Sebuah hal yang tidak dapat disangkal bahwa, bahkan air mata pun menjadi bagian terpenting yang turut hadir meramaikan riuh rendah pesta besar dunia kampus tersebut. Hal yang memang menjadi tradisi setiap saat pesta besar kampus dilangsungkan. Hingga, perlu disadari bahwa air mata mengambil dua sisi peran yang begitu penting. Air mata mengambil peran sebagai simbol rona bahagia di dada mereka, karena telah menyelesaikan salah satu step dalam peta perjalanan hidupnya.
Namun, sisi lain hadir menguak paradigma yang kini telah menjadi status kacangan bagi setiap orang. Paradigma yang sangat-sangat disayangkan yakni ‘wisudawan mencetak pengangguran’. Tentu pernyataan tersebut sudah sangat lumrah meramaikan pendengaran kita.
Paradigma tersebutlah yang kini hadir menjadi dogma bagi setiap wisudawan dan akhirnya ada yang benar-benar banting setir menjadi pengangguran. Apa yang dapat kita lakukan jika paradigma tersebut datang menghipnotis dan telah mendogma bagi beberapa wisudawan. Tentu hal tersebut akan mengikuti setiap gerak dan langkah, mengotori pikiran dan perasaan mereka, yang kemudian hadir menjadi cemohan.
“pengangguran bukan langkah selanjutnya yang selalu ditempuh sarjanawan, ada langkah yang lebih dari pada berharga untuk bisa mewujudkan cita-cita. Meskipun memang langkah itu akan terasa lebih tajam dan bergerigi lagi dari sebelumnya. Dan sekali lagi jangan pernah kita kotori pemikiran kita dengan pernyataan bahwa wisuda hanya mencetak pengangguran. Banyak juga kok yang telah berhasil. Lihat saja rektor kita, alumnus Unhalu dan kini beliau berhasil. Bukankah itu bukti yang sangat nyata dan sebenarnya, seorang sarjana yang menjadi pengangguran, diakibatkan karena faktor malas dan tak ingin melanjutkan perjuangannya. Kalau dia berjuang dia pasti bisa kok. ” Bantah Wiwi (wisudawan FISIP 2010)
Saat ini, hal yang berkaitan dengan pengangguran, harus kita blokir jauh dari dalam wadah pemikiran kita. Seharusnya kita perlu memberikan penghargaan bagi keberhasilan yang telah dicetak. Setidaknya, dapat menjadi semangat untuk kembali melanjutkan perjalanan kita. Melanjutkan perjalanan kita menggapai cita-cita. Pengangguran bukanlah step lanjutan yang mesti ditelan setelah sarjana seperti yang dikemukakan Wiwi. Meskipun langkah selanjutnya memang akan terasa lebih tajam lagi. Keberhasilan memang butuh perjuangan yang lebih keras dibanding dari apa yang ada dalam pikiran kita.

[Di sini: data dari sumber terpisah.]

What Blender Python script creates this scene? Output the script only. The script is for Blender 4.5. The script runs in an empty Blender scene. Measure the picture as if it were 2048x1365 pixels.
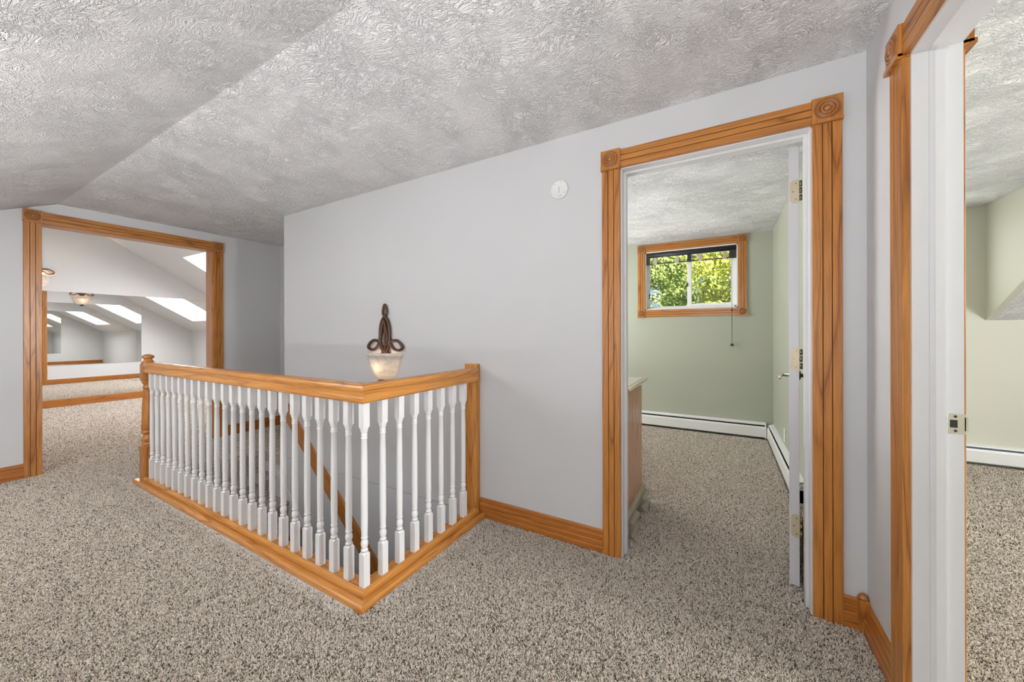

Sebenarnya, yang mengakibatkan sarjanawan menjadi pengangguran dan bertaburan diberbagai sudut adalah, karena tidak adanya kerja sama antar universitas dan mahasiswa itu sendiri. Tanpa adanya ketegasan dari pihak universitas dalam menghasilkan lulusan yang berkualitas, maka akan mengakibat kelumpuhan terhadap lulusan tersebut. Paling tidak, mereka dapat membangun lapangan kerja sendiri tanpa harus mengharapkan CPNS. Dengan demikian, peran universitas sangat dibutuhkan untuk menghapus adanya pengangguran tersebut. Dengan kata lain, universitas harus mensejajarkan antara kuantitas dan kualitas setiap mahasiswa. Universitas harus lebih jeli memfilter mahasiswa-mahasiswanya, demi menghasilkan mahasiswa yang berkualitas dari segi potensi dan skillnya.

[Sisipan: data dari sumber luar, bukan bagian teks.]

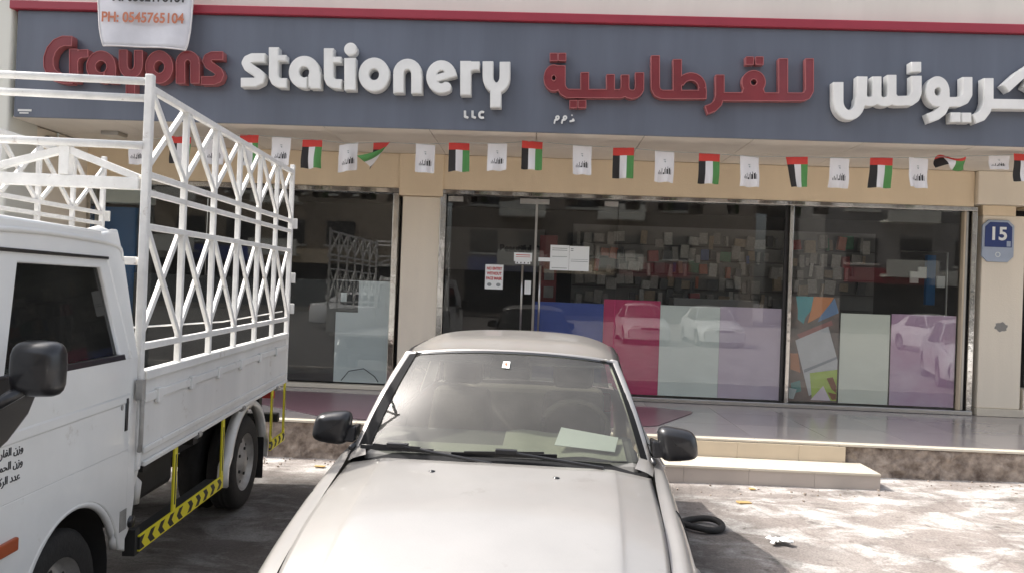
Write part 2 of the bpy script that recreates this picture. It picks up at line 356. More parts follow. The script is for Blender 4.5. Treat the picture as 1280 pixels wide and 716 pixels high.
def simplify(lp, eps=.35):
    out = [lp[0]]
    for i in range(1, len(lp)-1):
        a = out[-1]; b = lp[i]; c = lp[i+1]
        dx, dy = c[0]-a[0], c[1]-a[1]; L = math.hypot(dx, dy)+1e-9
        if abs((b[0]-a[0])*dy-(b[1]-a[1])*dx)/L > eps*.4 or math.hypot(b[0]-a[0], b[1]-a[1]) > 26: out.append(b)
    return out
def arcp(cx, cy, rx, ry, a0, a1, n=12):
    return [(cx+rx*math.cos(math.radians(a0+(a1-a0)*i/n)), cy+ry*math.sin(math.radians(a0+(a1-a0)*i/n))) for i in range(n+1)]
def text_mesh(s, size, mats, to3, parent=None, world=False, depth=.002, bold=0, name='lettering', align='CENTER', font=None):
    c = bpy.data.curves.new('lettering', 'FONT'); c.body = s; c.size = size; c.extrude = depth/2; c.offset = bold; c.align_x = align; c.align_y = 'CENTER'
    if font: c.font = font
    o = bpy.data.objects.new('lettering', c); COL.objects.link(o); dg = bpy.context.evaluated_depsgraph_get()
    me = bpy.data.meshes.new_from_object(o.evaluated_get(dg)); bpy.data.objects.remove(o); bpy.data.curves.remove(c)
    for v in me.vertices: v.co = Vector(to3(v.co.x, v.co.y, v.co.z))
    me.materials.clear(); me.name = name; return link(name, me, parent, world, mats=mats)
def copy_tree(o, parent=None):
    c = o.copy(); COL.objects.link(c); c.parent = parent
    for ch in list(o.children): copy_tree(ch, c)
    return c
# ================================================================== ground
WY, SY, PY, PZ, SZ = 10.04, 8.424, 7.58, .346, 3.495
def gz(x, y):
    t = min(1, max(0, (y-5)/2.4)); t = t*t*(3-2*t)
    q = max(-4, min(5, x-.8))*.011*t
    if y > 7.9 or abs(x) > 12: q = -.02
    return q
xs = [-400, -120, -40, -14, -9]+[-7+i*.1 for i in range(171)]+[12, 16, 40, 120, 400]
ys = [-400, -120, -40, -12, -4, 0, 1.2]+[1.6+i*.08 for i in range(76)]+[7.7, 8.2, 40, 120, 400]
from mathutils import noise as mn
g = MB()
for y in ys:
    for x in xs:
        fine = -7 <= x <= 10 and 1.6 <= y <= 7.7
        z = gz(x, y)+((mn.noise(Vector((x*1.3, y*1.3, 0)))*.010+mn.noise(Vector((x*5, y*5, 3)))*.004) if fine else 0)
        g.v.append((x, y, z))
nx = len(xs)
for i in range(len(ys)-1):
    for j in range(nx-1): g.f.append((i*nx+j, i*nx+j+1, (i+1)*nx+j+1, (i+1)*nx+j)); g.mi.append(0)
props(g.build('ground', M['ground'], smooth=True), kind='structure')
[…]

Dalam sambutannya Rektor Unhalu, Prof. Dr. Ir. H. Usman Rianse, MS meminta kepada para dekan setiap fakultas untuk bekerja sama menetaskan wisudawan berkualitas dan melacak lapangan kerja alumni sebagai wujud akuntabilitas universitas terhadap masyarakat. "Jangan sampai kita hanya mencetak pengangguran. Kita berupaya keras untuk melaksanakan pendidikan yang menghasilkan lulusan terbaik yang kreatif dalam mengadaptasi dunia kerja dalam berbagai dimensi kehidupan lainnya," kata Usman dihadapan para wisudawan yang juga dihadiri oleh Wakil Walikota Kendari, H. Musadar Mappasomba, Dekan, dan sejumlah guru besar.

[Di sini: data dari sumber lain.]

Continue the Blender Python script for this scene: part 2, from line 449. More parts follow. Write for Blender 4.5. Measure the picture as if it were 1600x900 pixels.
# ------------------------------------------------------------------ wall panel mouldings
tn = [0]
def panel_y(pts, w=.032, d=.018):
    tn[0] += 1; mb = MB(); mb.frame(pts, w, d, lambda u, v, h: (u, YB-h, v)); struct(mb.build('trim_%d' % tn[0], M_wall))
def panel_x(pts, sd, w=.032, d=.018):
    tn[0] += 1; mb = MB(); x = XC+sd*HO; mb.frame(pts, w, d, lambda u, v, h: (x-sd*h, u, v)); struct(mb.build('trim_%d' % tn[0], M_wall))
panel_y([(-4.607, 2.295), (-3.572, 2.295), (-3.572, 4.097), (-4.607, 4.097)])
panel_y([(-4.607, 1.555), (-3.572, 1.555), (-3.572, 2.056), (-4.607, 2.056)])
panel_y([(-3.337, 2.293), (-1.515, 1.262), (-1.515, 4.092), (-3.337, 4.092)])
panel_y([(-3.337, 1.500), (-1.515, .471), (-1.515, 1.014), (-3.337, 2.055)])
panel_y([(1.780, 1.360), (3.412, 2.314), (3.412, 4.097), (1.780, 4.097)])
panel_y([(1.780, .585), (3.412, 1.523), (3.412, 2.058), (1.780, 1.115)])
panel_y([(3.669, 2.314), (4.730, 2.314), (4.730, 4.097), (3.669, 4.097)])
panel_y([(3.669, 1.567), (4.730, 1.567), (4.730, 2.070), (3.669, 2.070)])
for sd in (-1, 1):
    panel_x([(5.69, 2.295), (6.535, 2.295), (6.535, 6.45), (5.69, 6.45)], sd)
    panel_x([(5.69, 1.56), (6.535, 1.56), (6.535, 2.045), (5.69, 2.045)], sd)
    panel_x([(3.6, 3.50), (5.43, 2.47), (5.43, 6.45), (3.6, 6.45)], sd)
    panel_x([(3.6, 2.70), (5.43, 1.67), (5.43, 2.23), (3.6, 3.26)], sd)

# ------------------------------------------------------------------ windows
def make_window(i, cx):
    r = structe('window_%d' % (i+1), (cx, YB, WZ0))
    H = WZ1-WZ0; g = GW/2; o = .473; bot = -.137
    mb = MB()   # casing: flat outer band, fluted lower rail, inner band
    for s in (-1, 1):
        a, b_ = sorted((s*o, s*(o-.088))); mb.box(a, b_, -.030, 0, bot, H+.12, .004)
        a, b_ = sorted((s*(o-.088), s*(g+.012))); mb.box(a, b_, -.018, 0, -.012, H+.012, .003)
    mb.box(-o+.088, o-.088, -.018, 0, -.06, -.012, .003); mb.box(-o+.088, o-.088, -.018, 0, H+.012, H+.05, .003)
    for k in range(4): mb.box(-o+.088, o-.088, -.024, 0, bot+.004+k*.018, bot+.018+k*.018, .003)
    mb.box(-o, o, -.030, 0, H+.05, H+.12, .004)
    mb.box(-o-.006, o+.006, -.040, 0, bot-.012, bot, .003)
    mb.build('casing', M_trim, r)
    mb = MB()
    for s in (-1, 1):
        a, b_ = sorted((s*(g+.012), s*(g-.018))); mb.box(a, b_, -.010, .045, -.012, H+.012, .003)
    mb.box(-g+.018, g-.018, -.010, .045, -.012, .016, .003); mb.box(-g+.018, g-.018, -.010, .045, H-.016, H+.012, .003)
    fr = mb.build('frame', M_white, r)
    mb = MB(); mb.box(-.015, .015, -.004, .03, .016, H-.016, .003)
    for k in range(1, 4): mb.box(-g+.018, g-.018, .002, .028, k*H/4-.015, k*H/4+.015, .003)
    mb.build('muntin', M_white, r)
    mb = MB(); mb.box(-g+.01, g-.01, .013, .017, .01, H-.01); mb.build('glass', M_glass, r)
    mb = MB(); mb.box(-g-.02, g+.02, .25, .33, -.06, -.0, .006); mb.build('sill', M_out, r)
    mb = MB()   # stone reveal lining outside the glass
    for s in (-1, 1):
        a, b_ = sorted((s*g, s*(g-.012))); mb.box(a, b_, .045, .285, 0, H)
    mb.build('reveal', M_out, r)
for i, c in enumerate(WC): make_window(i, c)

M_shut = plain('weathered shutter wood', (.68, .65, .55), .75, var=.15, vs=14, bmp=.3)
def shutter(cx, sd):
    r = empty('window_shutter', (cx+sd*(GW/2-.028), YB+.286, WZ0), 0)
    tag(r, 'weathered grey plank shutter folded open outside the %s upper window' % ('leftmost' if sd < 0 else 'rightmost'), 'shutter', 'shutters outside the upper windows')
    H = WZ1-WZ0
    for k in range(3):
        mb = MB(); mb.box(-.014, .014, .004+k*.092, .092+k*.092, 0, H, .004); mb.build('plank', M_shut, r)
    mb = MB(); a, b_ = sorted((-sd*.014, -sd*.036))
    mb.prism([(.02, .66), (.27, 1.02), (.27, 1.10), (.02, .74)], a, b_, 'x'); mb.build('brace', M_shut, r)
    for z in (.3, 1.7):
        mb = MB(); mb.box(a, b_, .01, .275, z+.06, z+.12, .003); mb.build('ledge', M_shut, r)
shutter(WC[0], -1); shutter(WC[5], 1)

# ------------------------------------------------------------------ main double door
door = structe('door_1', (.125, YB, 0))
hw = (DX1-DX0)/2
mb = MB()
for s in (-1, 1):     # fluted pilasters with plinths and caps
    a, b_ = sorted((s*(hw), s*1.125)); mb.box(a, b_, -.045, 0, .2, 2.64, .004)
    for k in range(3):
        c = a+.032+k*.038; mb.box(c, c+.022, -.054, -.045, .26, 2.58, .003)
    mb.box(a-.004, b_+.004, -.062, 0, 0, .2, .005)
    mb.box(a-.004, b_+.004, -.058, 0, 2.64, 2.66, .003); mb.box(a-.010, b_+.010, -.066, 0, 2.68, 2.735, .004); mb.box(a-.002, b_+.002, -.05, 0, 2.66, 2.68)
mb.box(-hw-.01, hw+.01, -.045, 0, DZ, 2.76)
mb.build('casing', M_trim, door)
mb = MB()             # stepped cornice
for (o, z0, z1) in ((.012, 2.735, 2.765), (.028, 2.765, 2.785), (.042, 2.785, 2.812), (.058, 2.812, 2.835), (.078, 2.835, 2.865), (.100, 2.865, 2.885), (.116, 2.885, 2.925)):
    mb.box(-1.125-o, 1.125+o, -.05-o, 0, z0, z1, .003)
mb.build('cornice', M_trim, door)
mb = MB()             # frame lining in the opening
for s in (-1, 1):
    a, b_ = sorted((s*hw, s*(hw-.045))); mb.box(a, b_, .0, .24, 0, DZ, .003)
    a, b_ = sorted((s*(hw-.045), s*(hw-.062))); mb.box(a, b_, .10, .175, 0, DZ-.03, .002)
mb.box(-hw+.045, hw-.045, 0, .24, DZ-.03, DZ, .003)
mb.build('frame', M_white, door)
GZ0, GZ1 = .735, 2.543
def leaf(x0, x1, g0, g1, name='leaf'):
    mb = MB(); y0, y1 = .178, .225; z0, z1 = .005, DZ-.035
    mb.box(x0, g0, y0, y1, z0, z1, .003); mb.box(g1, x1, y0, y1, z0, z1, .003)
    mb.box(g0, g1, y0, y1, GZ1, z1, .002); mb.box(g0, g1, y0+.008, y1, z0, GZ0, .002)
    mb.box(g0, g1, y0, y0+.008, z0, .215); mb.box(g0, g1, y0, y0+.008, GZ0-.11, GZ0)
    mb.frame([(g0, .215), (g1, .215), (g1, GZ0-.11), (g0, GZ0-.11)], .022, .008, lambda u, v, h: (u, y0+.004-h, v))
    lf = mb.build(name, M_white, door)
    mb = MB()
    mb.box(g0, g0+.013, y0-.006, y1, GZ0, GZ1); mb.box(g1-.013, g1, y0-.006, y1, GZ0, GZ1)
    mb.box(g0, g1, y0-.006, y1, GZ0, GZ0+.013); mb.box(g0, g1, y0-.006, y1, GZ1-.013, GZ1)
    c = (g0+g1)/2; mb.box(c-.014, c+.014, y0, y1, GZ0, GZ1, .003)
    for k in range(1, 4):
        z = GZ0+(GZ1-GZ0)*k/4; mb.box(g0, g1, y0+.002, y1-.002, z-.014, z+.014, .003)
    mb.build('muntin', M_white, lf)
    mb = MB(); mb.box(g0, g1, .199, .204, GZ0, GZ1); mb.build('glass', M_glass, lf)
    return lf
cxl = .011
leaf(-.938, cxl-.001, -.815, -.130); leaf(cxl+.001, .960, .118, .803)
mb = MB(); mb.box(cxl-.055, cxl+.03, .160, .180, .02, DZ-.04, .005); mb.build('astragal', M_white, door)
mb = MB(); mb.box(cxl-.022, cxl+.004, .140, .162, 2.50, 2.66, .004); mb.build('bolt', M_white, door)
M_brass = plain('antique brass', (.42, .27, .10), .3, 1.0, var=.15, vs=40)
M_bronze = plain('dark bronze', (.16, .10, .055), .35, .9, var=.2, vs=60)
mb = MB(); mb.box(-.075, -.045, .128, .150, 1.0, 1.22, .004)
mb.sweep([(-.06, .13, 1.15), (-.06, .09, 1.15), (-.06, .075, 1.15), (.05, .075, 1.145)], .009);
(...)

Ketua Forum Rektor Indonesia Periode Tahun 2012 juga, meminta kepada kepada alumnus yang telah bekerja di berbagai bidang kehidupan agar terus meningkatkan kinerja mereka. Hal ini, dapat memperlihatkan pertanggungjawabannya kepada masyarakat bahwa ahli muda, sarjana, dan magister lebih baik dari pada yang dikirakan. Sehingga, hal tersebut dapat dijadikan pleidoi bagi pernyataan ‘’wisuda mencetak pengangguran’. Rektor Universitas Haluoleo tersebut pun, memberitahukan agar para wisudawan dapat tumbuh dan berkembang. Memanfaatkan skill yang diperoleh saat kuliah untuk dijadikan sebagai salah satu cara membunuh adanya pengangguran. Akhirnya, dengan begitu dapat mencetak generasi penerus pembangunan bangsa yang mengabdikan seluruh kemampuan dan potensi yang dimiliki untuk kemaslahatan dan kesejahteraan Sulawesi Tenggara khususnya, kepentingan bangsa dan negara serta bagi kemanusiaan secara umum.